Martial serait-il aujourd’hui un presque-titulaire en équipe de France sans lui ? On peut en douter. Rashford aurait-il été inclus dans la liste provisoire de Roy Hodgson pour l’Euro ? Jamais de la vie. Têtu comme une mule, van Gaal l’est, et prudent jusqu’au vice, sauf quand il s’agit d’ajouter une inconnue à son équation. Il a alors des intuitions, des fulgurances, même.
Ce n’est pas parce qu’il a passé la frontière britannique, et celle des soixante ans, que van Gaal est soudain devenu un mauvais entraîneur, ce qu’il n’a jamais été. Peut-être que ce dont United a besoin aujourd’hui n’est pas un nouveau manager, mais une nouvelle direction. A tous les sens du terme.

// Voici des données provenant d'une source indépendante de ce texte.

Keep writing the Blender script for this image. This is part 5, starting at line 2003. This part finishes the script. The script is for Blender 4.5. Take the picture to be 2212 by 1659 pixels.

  • (*) PSV, Wolfsburg et le CSKA Moscou étaient les compagnons de MU dans leur poule.
  • (*) La plus ridicule de ces "informations" étant que MU serait obligé de payer 15 millions d'euros (voire 20 !) si le club ne donnait pas suite à sa promesse d’engager le chômeur le mieux payé de la planète cet été.